Non bisogna essere degli empiristi per accettare questa verità: l’attacco agli spazi sociali e culturali, fa parte di una violenza a qualsiasi forma di associazionismo politico e intellettuale, di un processo attivo, e non spettacolarizzato da terzi.

Esistono però delle forme alternative, che sono un esempio da portare avanti, poiché dimostrano che è possibile muoversi all’esterno di un sistema e raggiungere dei risultati notevoli.

Il Teatro Valle è riuscito a creare una produzione e diffusione alternativa, come lo è di per sé il successo che sta avendo il Cinema America e la rassegna avvenuta a cura di Cinecittà Bene Comune (e parliamo solo di Roma).
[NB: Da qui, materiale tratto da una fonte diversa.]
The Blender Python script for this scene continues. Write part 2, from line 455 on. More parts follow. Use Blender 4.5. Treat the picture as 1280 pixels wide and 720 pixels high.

Per il caso dei movimenti politici vale lo stesso: essi devono riuscire a creare una propria forma di divulgazione delle lotte, sfruttare i propri spazi per ricreare una connessione viva, reale, un magnetismo che fa parte, ed ha sempre fatto parte, di un fermento sociale, intellettuale, che abbatte le soglie della mediazione, creando al proprio interno una coscienza ideologica e non mero opinionismo.